Proto-Indo-European Verbs - Conjugations

Conjugations

PIE, like many languages, had a set of conjugational classes for verbs, called "conjugations". In many modern languages, and to a fair extent in Latin, each verb lexeme belongs to a particular conjugation which determines all verb forms. In PIE, however, a verb lexeme would belong to one conjugation for each of the three aspects (imperfective, perfective, stative), with no clear relations among them. This leads to the system of describing a verb by its principal parts, one for each of the conjugational classes that a verb belongs to. (Latin has four principal parts, Ancient Greek six, and Sanskrit at least ten.)

For example, in Sanskrit, there are at least ten present conjugations, seven aorist conjugations, and five perfect conjugations, and in general, knowing the present conjugation of a verb does not help in identifying the aorist or perfect conjugation, and vice-versa.
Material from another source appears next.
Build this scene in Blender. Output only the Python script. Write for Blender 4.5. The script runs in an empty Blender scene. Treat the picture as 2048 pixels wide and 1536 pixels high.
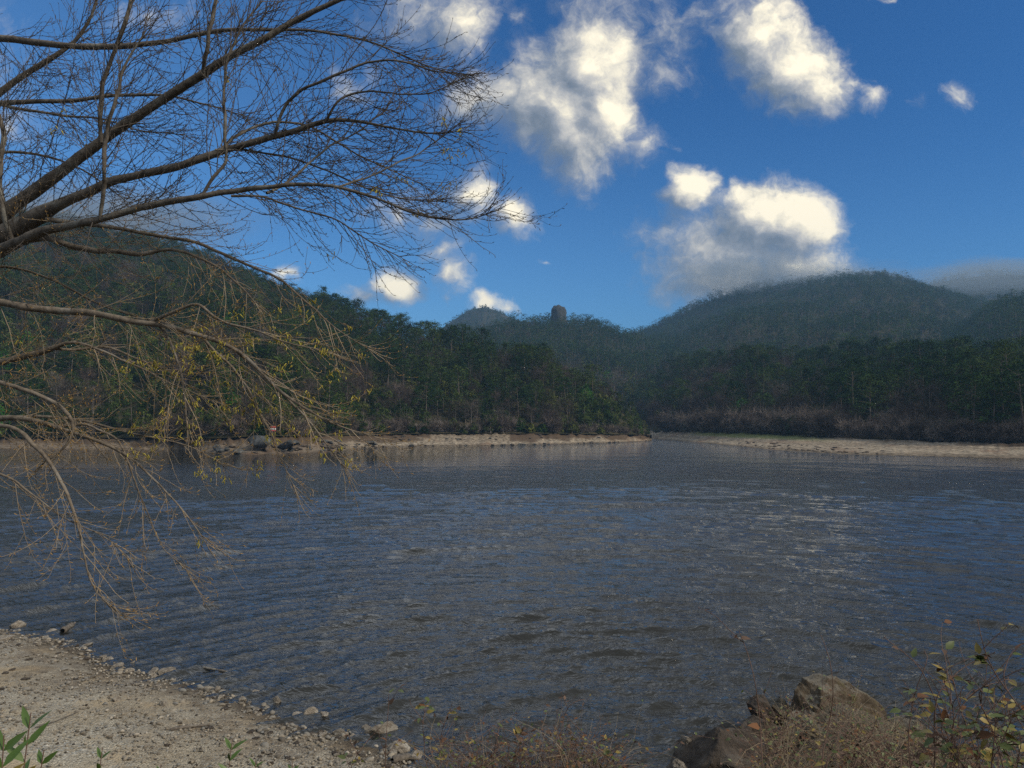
import bpy, math, random
import numpy as np
from mathutils import Vector, Matrix

random.seed(7)
rng = np.random.default_rng(7)
R = math.radians
scene = bpy.context.scene
COL = scene.collection

# ------------------------------------------------------------------ camera
F, CX, CY, YH, EYE = 1500.0, 1024.0, 768.0, 850.0, 6.0     # measured on the 2048 px wide photograph
TH = math.atan((YH - CY) / F)
cam = bpy.data.cameras.new('camera')
cam.sensor_width = 36.0
cam.lens = 36.0 * F / 2048.0
cam.clip_start, cam.clip_end = 0.1, 20000.0
cam_o = bpy.data.objects.new('camera', cam)
COL.objects.link(cam_o)
cam_o.location = (0, 0, EYE)
cam_o.rotation_euler = (math.pi / 2 + TH, 0, 0)
scene.camera = cam_o


def ray(px, py):
    dx, dz = (px - CX) / F, (CY - py) / F
    return dx, math.cos(TH) - dz * math.sin(TH), math.sin(TH) + dz * math.cos(TH)


def at(px, py, Y):
    a, b, c = ray(px, py)
    s = Y / b
    return np.array((a * s, Y, EYE + c * s))


def project(P):
    P = np.atleast_2d(P)
    y = P[:, 1] * math.cos(TH) + (P[:, 2] - EYE) * math.sin(TH)
    z = -P[:, 1] * math.sin(TH) + (P[:, 2] - EYE) * math.cos(TH)
    y = np.maximum(y, 0.01)
    return CX + F * P[:, 0] / y, CY - F * z / y


# ------------------------------------------------------------------ light and sky
scene.view_settings.view_transform = 'Standard'
scene.view_settings.look = 'None'
scene.view_settings.gamma = 1.0
scene.view_settings.exposure = 0.36
scene.cycles.use_denoising = False
scene.cycles.use_adaptive_sampling = True
scene.cycles.adaptive_threshold = 0.005
scene.cycles.max_bounces = 5
scene.cycles.diffuse_bounces = 2
scene.cycles.glossy_bounces = 2
scene.cycles.volume_bounces = 1
scene.cycles.transparent_max_bounces = 8

SUN_DIR = Vector((0.72, -0.38, 0.58)).normalized()
sun_el = math.asin(SUN_DIR.z)
sun_rot = math.atan2(SUN_DIR.x, SUN_DIR.y)
sun = bpy.data.lights.new('sun', 'SUN')
sun.energy = 3.0
sun.angle = R(9)
sun.color = (1.0, 0.90, 0.75)
sun_o = bpy.data.objects.new('sun', sun)
COL.objects.link(sun_o)
sun_o.rotation_euler = SUN_DIR.to_track_quat('Z', 'Y').to_euler()

world = bpy.data.worlds.new('World')
scene.world = world
world.use_nodes = True
try:
    world.cycles.sampling_method = 'MANUAL'
    world.cycles.sample_map_resolution = 512
except Exception:
    pass


class NT:
    """small helper to write node trees"""

    def __init__(self, tree):
        self.t = tree

    def n(self, kind, **kw):
        node = self.t.nodes.new(kind)
        ins = kw.pop('i', {})
        for k, v in kw.items():
            setattr(node, k, v)
        for k, v in ins.items():
            s = node.inputs[k]
            if isinstance(v, bpy.types.NodeSocket):
                self.t.links.new(v, s)
            else:
                s.default_value = v
        return node

    def m(self, op, a, b=None, c=None, clamp=False):
        i = {0: a}
        if b is not None:
            i[1] = b
        if c is not None:
            i[2] = c
        return self.n('ShaderNodeMath', operation=op, use_clamp=clamp, i=i).outputs[0]

    def vm(self, op, a, b=None, out=0):
        i = {0: a}
        if b is not None:
            i[1] = b
        return self.n('ShaderNodeVectorMath', operation=op, i=i).outputs[out]

    def noise(self, vec, scale, detail=4, rough=0.55, dist=0.0, out='Fac', lac=2.0):
        return self.n('ShaderNodeTexNoise', i={'Vector': vec, 'Scale': scale, 'Detail': detail, 'Roughness': rough,
                                               'Distortion': dist, 'Lacunarity': lac}).outputs[out]

    def ramp(self, fac, stops, interp='LINEAR'):
        node = self.n('ShaderNodeValToRGB', i={0: fac})
        cr = node.color_ramp
        cr.interpolation = interp
        while len(cr.elements) < len(stops):
            cr.elements.new(0.5)
        for e, (p, c) in zip(cr.elements, stops):
            e.position = p
            e.color = (*c, 1) if len(c) == 3 else c
        return node.outputs[0]

    def mix(self, fac, a, b, blend='MIX'):
        node = self.n('ShaderNodeMix', data_type='RGBA', blend_type=blend)
        for s, v in ((node.inputs[0], fac), (node.inputs[6], a), (node.inputs[7], b)):
            if isinstance(v, bpy.types.NodeSocket):
                self.t.links.new(v, s)
            else:
                s.default_value = v if s.type == 'VALUE' else ((*v, 1) if len(v) == 3 else v)
        return node.outputs[2]

    def maprange(self, v, a, b, c=0.0, d=1.0, smooth=True):
        node = self.n('ShaderNodeMapRange', interpolation_type='SMOOTHSTEP' if smooth else 'LINEAR')
        for k, val in enumerate((v, a, b, c, d)):
            if isinstance(val, bpy.types.NodeSocket):
                self.t.links.new(val, node.inputs[k])
            else:
                node.inputs[k].default_value = val
        return node.outputs[0]


# cloud banks as soft lobes given by their direction in the sky (measured in the photograph) : px, py, rx, ry, turn, weight
LOBES = [
    (1185, 130, 100, 100, 20, 1.1), (1110, 205, 105, 100, 0, 1.05), (1160, 270, 80, 85, 0, 0.95), (1215, 210, 66, 85, 0, 0.95),
    (1165, 350, 40, 50, 0, 0.45), (1010, 200, 95, 56, 0, 0.62), (945, 212, 70, 48, 0, 0.52), (1080, 110, 45, 40, 0, 0.5),
    (1290, 285, 50, 50, 30, 0.3), (1340, 60, 160, 100, 0, 0.27), (1330, 150, 76, 66, 0, 0.24), (1210, 5, 160, 50, 0, 0.27),
    (1450, 20, 90, 50, 0, 0.25),
    (1530, 75, 78, 74, 0, 0.95), (1590, 140, 88, 72, -35, 0.95), (1645, 180, 50, 48, 0, 0.7), (1600, 215, 60, 42, -30, 0.45),
    (1530, 150, 70, 60, -30, 0.45), (1745, 195, 40, 36, 0, 0.36), (1705, 165, 30, 30, 0, 0.26), (1912, 200, 42, 32, 0, 0.30),
    (1835, 210, 26, 36, 0, 0.16), (1560, 10, 30, 30, 0, 0.3), (1780, 0, 60, 14, 0, 0.2),
    (1378, 380, 44, 44, -20, 0.85), (1535, 445, 112, 86, -15, 1.05), (1590, 455, 72, 74, 0, 1.0), (1500, 400, 62, 40, 0, 0.7),
    (1425, 500, 125, 100, 0, 0.55), (1500, 510, 120, 80, 0, 0.6), (1470, 565, 140, 60, 0, 0.55), (1590, 535, 110, 52, 0, 0.65), (1700, 540, 90, 26, 0, 0.22),
    (1430, 590, 90, 26, 0, 0.3),
    (1025, 430, 44, 46, 0, 0.62), (948, 385, 40, 66, -10, 0.55), (890, 440, 60, 48, 0, 0.42), (885, 498, 38, 26, 0, 0.42),
    (900, 545, 38, 38, -20, 0.50), (790, 580, 46, 42, -15, 0.75), (582, 552, 30, 20, 0, 0.5), (730, 600, 30, 20, 0, 0.5),
    (968, 602, 30, 24, -20, 0.6), (1012, 612, 26, 18, 0, 0.5), (885, 600, 18, 30, 0, 0.2), (1080, 525, 16, 8, 0, 0.25),
    (925, 50, 62, 66, 0, 0.62), (840, 20, 120, 90, 0, 0.45), (1030, 40, 40, 40, 0, 0.24), (700, 170, 90, 70, 0, 0.22), (800, 430, 130, 60, 0, 0.28),
    (300, 40, 150, 50, 0, 0.24), (10, 250, 90, 60, 0, 0.32),
    (120, 440, 280, 60, 0, 0.36), (-200, 150, 200, 150, 0, 0.5), (2250, 300, 150, 120, 0, 0.5),
]


def uv_dir(px, py):
    a, b, c = ray(px, py)
    return a / b, c / b


def cloud_group():
    g = bpy.data.node_groups.new('cloud_density', 'ShaderNodeTree')
    g.interface.new_socket('Vector', in_out='INPUT', socket_type='NodeSocketVector')
    g.interface.new_socket('Density', in_out='OUTPUT', socket_type='NodeSocketFloat')
    t = NT(g)
    gi, go = t.n('NodeGroupInput'), t.n('NodeGroupOutput')
    p = gi.outputs[0]
    w1 = t.vm('MULTIPLY', t.vm('SUBTRACT', t.noise(p, 9.0, 3, 0.55, out='Color'), (0.5, 0.5, 0.5)), (0.075, 0.065, 0.0))
    w2 = t.vm('MULTIPLY', t.vm('SUBTRACT', t.noise(p, 32.0, 3, 0.6, out='Color'), (0.5, 0.5, 0.5)), (0.022, 0.022, 0.0))
    q = t.vm('ADD', p, t.vm('ADD', w1, w2))
    acc = None
    for px, py, rx, ry, turn, w in LOBES:
        u, v = uv_dir(px, py)
        sx, sy = F / (rx * 1.30), F / (ry * 1.30)
        qq = q if acc is None else t.n('ShaderNodeVectorMath', operation='MULTIPLY_ADD', i={0: acc, 1: (1e-7, 1e-7, 0), 2: q}).outputs[0]
        mp = t.n('ShaderNodeVectorMath', operation='MULTIPLY_ADD', i={0: qq, 1: (sx, sy, 0), 2: (-u * sx, -v * sy, 0)}).outputs[0]
        ln = t.vm('LENGTH', mp, out=1)
        w = w if w > 0.5 else w * 0.8
        d = t.m('MULTIPLY_ADD', ln, -max(w, 0.42), w)
        acc = d if acc is None else t.m('SMOOTH_MAX', acc, d, 0.30)
    n1 = t.noise(q, 36.0, 8, 0.64)
    n2 = t.noise(q, 8.0, 4, 0.55)
    det = t.m('ADD', t.m('MULTIPLY', t.m('SUBTRACT', n1, 0.5), 0.66), t.m('MULTIPLY', t.m('SUBTRACT', n2, 0.5), 0.30))
    g.links.new(t.m('ADD', acc, det), go.inputs[0])
    return g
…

Furthermore, especially in Greek and Sanskrit, many verbs are missing some principal parts, and some verbs can be conjugated in some aspects according to multiple conjugations, sometimes with different meanings (see the above example with the Greek verb peithō).

This can also be seen in the third conjugation of Latin, which includes most verbs directly inherited from PIE. In the Latin third conjugation, verbs in the present tense can be either normal or i-stem, while verbs in the perfect can be formed in any of six or so different ways, and there is no general relation between the two.